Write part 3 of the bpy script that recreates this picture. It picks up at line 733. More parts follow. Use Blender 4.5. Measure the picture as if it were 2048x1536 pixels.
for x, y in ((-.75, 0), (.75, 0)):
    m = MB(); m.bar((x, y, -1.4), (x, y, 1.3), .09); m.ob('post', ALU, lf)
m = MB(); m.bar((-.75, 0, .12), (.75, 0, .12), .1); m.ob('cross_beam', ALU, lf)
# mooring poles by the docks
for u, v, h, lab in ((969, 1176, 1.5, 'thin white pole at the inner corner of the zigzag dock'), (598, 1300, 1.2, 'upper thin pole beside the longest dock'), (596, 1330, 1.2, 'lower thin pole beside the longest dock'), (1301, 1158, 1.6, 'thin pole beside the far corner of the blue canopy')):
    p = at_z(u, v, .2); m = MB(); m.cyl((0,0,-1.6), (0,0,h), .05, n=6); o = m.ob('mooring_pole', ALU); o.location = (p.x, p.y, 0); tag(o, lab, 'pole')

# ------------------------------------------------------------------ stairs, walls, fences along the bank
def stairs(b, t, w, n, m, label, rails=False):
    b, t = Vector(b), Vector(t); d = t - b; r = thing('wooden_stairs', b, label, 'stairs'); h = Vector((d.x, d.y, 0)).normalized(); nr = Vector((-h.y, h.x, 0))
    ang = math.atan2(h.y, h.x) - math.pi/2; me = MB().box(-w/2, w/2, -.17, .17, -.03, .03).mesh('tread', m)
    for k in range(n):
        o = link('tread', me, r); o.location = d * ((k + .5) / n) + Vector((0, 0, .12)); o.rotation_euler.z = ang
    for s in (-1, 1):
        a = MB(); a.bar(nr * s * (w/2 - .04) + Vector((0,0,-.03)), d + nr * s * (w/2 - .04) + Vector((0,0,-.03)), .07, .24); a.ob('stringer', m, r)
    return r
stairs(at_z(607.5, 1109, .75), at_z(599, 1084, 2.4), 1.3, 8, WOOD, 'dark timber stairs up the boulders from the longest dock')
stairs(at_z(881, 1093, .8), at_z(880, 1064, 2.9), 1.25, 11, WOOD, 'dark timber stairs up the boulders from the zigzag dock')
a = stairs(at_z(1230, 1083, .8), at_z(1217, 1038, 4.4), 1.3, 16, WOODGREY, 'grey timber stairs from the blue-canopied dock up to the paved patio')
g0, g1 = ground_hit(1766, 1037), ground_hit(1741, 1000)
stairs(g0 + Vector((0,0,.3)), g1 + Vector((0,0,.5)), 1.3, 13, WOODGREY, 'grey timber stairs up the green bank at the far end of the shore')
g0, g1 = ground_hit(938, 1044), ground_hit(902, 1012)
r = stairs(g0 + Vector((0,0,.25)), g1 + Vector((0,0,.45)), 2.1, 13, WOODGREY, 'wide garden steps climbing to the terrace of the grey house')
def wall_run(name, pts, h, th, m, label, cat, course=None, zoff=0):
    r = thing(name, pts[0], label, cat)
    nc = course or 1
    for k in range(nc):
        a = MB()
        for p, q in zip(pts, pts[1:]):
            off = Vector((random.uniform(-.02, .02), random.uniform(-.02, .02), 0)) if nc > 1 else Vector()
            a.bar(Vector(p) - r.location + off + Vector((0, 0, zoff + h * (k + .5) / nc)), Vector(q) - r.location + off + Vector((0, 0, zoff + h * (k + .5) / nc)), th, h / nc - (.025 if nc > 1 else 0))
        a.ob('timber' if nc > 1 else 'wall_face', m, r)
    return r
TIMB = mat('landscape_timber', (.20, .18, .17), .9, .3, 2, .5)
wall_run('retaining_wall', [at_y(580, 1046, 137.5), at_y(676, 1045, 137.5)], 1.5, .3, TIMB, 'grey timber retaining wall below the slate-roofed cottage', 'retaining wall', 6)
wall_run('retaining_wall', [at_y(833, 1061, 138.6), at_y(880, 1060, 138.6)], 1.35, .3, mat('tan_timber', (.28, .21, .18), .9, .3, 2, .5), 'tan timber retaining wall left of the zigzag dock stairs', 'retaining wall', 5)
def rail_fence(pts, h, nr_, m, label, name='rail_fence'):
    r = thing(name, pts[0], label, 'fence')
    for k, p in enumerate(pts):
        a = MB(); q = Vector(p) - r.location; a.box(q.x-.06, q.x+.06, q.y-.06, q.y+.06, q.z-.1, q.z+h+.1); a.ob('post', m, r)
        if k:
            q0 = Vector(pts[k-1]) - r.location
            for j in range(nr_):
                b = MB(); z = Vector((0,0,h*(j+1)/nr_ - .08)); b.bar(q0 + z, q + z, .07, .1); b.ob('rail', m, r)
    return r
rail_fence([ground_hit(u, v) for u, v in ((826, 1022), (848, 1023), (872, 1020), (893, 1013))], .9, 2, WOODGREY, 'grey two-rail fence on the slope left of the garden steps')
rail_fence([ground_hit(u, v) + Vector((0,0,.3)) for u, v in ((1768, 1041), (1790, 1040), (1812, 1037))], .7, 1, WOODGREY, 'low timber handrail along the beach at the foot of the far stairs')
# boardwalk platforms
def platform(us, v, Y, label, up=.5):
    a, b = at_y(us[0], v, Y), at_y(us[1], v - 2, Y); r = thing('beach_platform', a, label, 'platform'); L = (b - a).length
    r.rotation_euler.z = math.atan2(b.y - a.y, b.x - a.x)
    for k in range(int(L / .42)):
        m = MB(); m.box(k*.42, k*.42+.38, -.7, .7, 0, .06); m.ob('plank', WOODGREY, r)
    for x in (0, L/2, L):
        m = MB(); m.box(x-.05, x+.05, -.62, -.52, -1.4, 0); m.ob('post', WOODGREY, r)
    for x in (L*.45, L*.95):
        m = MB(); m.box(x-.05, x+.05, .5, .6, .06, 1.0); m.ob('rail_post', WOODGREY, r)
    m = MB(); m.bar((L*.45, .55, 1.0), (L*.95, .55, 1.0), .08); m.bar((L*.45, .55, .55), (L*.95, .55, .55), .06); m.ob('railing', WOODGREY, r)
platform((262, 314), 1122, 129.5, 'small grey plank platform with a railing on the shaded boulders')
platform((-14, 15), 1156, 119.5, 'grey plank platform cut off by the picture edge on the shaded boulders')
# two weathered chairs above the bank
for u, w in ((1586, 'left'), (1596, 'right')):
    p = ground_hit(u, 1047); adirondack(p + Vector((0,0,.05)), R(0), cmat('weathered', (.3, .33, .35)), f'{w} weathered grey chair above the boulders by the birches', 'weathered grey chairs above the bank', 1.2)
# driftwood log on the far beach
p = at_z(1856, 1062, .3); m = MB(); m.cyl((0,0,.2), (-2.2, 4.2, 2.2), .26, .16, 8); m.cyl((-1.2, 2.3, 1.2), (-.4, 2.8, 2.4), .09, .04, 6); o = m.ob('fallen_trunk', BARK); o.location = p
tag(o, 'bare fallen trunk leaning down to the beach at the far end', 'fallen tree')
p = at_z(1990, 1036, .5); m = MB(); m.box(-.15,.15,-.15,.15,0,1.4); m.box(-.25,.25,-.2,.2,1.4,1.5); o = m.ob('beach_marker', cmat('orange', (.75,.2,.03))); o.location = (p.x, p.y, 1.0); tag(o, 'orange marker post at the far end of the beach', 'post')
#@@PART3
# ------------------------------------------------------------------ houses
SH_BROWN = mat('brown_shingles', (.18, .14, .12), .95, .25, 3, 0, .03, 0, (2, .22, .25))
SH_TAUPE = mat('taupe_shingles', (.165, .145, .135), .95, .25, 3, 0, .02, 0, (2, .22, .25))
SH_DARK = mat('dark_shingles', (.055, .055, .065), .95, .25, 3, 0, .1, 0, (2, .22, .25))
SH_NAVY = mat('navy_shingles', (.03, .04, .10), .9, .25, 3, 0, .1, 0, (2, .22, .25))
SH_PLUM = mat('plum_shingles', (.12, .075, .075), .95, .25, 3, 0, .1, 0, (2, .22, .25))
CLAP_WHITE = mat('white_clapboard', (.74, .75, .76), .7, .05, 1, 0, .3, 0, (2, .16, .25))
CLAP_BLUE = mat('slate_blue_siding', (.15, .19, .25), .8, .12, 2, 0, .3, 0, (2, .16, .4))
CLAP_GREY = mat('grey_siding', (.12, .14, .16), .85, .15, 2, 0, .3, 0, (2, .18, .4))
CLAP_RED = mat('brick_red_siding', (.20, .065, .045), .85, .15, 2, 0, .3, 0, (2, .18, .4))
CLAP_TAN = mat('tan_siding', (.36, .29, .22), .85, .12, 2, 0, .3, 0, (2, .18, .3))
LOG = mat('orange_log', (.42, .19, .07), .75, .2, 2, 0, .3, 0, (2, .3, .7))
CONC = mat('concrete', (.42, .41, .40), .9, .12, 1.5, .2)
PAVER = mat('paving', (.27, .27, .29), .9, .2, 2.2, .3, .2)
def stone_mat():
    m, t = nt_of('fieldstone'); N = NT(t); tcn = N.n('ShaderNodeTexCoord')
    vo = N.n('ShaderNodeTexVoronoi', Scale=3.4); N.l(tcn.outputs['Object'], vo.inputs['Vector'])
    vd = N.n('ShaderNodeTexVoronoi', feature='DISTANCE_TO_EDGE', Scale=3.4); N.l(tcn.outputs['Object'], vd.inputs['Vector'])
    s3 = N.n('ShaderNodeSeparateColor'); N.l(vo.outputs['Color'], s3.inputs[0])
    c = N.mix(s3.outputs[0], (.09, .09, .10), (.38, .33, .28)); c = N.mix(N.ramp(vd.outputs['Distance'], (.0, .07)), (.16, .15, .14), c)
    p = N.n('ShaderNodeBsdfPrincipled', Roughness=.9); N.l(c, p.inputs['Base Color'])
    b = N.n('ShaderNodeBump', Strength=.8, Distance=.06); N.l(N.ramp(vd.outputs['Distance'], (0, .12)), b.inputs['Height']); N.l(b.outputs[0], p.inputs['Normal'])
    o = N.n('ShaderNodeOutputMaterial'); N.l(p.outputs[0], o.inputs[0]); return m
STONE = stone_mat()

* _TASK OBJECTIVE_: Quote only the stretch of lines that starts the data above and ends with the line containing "p = at_z(u, v, .2);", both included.

* _EXERCISE OUTPUT_:
Write part 3 of the bpy script that recreates this picture. It picks up at line 733. More parts follow. Use Blender 4.5. Measure the picture as if it were 2048x1536 pixels.
for x, y in ((-.75, 0), (.75, 0)):
    m = MB(); m.bar((x, y, -1.4), (x, y, 1.3), .09); m.ob('post', ALU, lf)
m = MB(); m.bar((-.75, 0, .12), (.75, 0, .12), .1); m.ob('cross_beam', ALU, lf)
# mooring poles by the docks
for u, v, h, lab in ((969, 1176, 1.5, 'thin white pole at the inner corner of the zigzag dock'), (598, 1300, 1.2, 'upper thin pole beside the longest dock'), (596, 1330, 1.2, 'lower thin pole beside the longest dock'), (1301, 1158, 1.6, 'thin pole beside the far corner of the blue canopy')):
    p = at_z(u, v, .2); m = MB(); m.cyl((0,0,-1.6), (0,0,h), .05, n=6); o = m.ob('mooring_pole', ALU); o.location = (p.x, p.y, 0); tag(o, lab, 'pole')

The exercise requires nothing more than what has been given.